Why It Matters
American manufacturers are seeing their strongest activity in four years, a development with direct implications for Idaho’s industrial and agricultural sectors. Rising input prices, supply chain strain, and growing demand are reshaping the economic landscape for businesses that depend on domestic production and imported raw materials alike.
What Happened
The Institute for Supply Management reported Monday that its manufacturing Purchasing Managers’ Index climbed to 54.0 in May, up from 52.7 in April. The reading marks the highest level for the index since May 2022 and came in above economist forecasts, which had anticipated a rise to 53.0.
Any PMI reading above 50 signals expansion in the manufacturing sector, which represents roughly 9.4% of the overall U.S. economy. The sector has now posted growth for five consecutive months, with much of the baseline momentum attributed to sustained spending on artificial intelligence infrastructure.
Businesses appear to be pulling forward orders in anticipation of continued price increases and product shortages — a pattern driven in part by the ongoing U.S.-Israeli military conflict with Iran, which has closed the Strait of Hormuz and sharply disrupted global commodity shipping. Energy, aluminum, and fertilizer costs have all moved higher as a result.
By the Numbers
- 54.0 — May PMI reading, highest since May 2022
- 56.8 — New orders index in May, up from 54.1 in April
- 82.1 — Prices paid index in May, down slightly from April’s 84.6 but still near multi-year highs
- 32 consecutive months — Length of the manufacturing employment contraction streak
- 77,000 — Approximate factory jobs lost since January 2025
Supply Chains and Inflation
The supplier deliveries index held steady at 60.6, signaling that delivery times remain slow — a condition that typically reflects overwhelmed supply chains. Delays were already elevated following the broad tariff regime imposed last year, which the U.S. Supreme Court struck down in February. The Trump administration has since imposed new import duties, defending them as essential to rebuilding domestic industrial capacity.
Factory-gate prices remain elevated even as the pace of increases slowed modestly. The government reported last week that overall inflation accelerated at its fastest rate in three years during April. That inflationary pressure has left financial markets expecting the Federal Reserve to hold its benchmark interest rate in the 3.50%–3.75% range well into next year, with little room to cut.
For Idaho farmers and businesses, the combination of rising fertilizer costs and persistent supply delays tied to global conflict adds pressure on operating margins heading into the summer.

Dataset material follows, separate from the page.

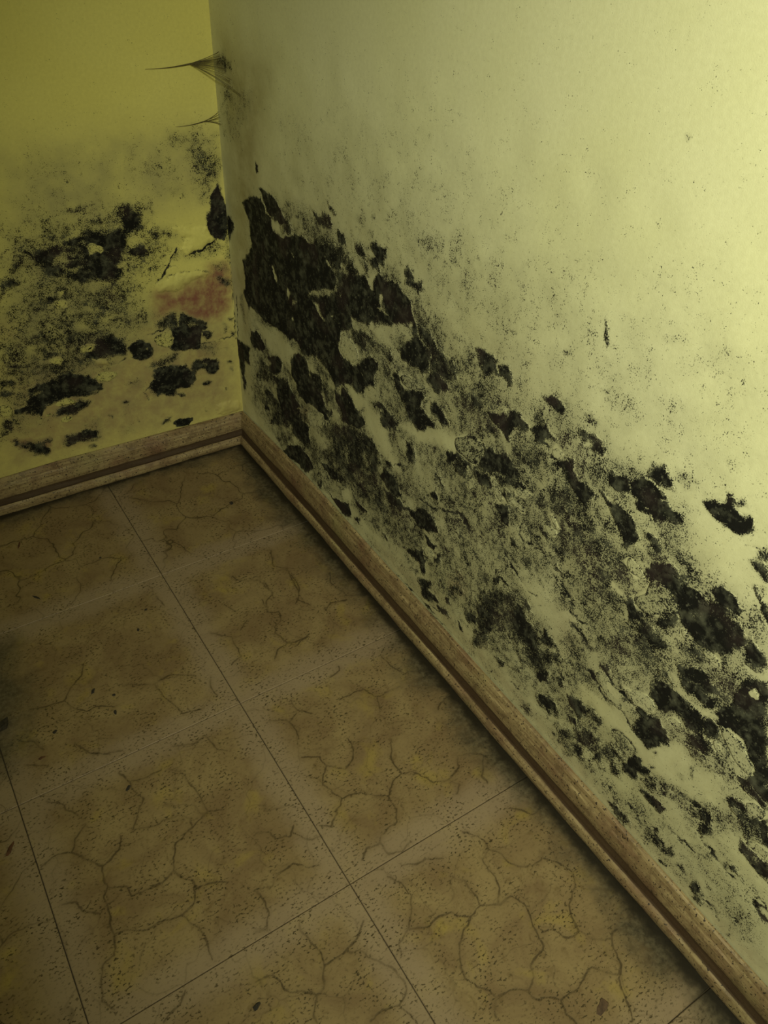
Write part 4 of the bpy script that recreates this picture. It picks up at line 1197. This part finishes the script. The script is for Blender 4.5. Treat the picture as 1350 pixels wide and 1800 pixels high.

Trade tensions remain a concern as well — U.S. farmers have expressed skepticism over a reported deal for China to purchase $17 billion annually in American agricultural products, uncertain whether commitments will translate into actual purchases.
Jobs Picture Remains Weak Despite Output Gains
Despite the surge in orders and output, factory employment has not recovered. The ISM’s employment sub-index recorded its 32nd straight month of contraction in May. The pattern reflects a deliberate posture among manufacturers: instead of expanding headcount, companies are managing workforce levels through attrition, selective layoffs, and leaving open positions unfilled.
Since January 2025, U.S. manufacturing employment has declined by approximately 77,000 positions. The disconnect between rising output and shrinking payrolls suggests that productivity gains and inventory front-loading — rather than new hiring — are driving the headline PMI numbers.
Zoom Out
The broader trade and geopolitical environment continues to inject uncertainty into the manufacturing picture. The Strait of Hormuz closure has rippled beyond American factories, with European and Asian manufacturers also absorbing supply shocks from rising raw material costs. Meanwhile, Canadian trade relations remain in flux, with Canadian leadership pursuing a restructured economic partnership with the United States as global trade patterns shift.
What’s Next
Analysts will be watching whether the front-loading surge in orders is sustainable or whether demand normalizes once businesses have rebuilt sufficient inventory buffers. The Federal Reserve’s next rate decisions and the trajectory of Iran conflict negotiations will be key factors. Any easing of Strait of Hormuz disruptions could relieve commodity price pressure, though supply chain normalization is expected to take months.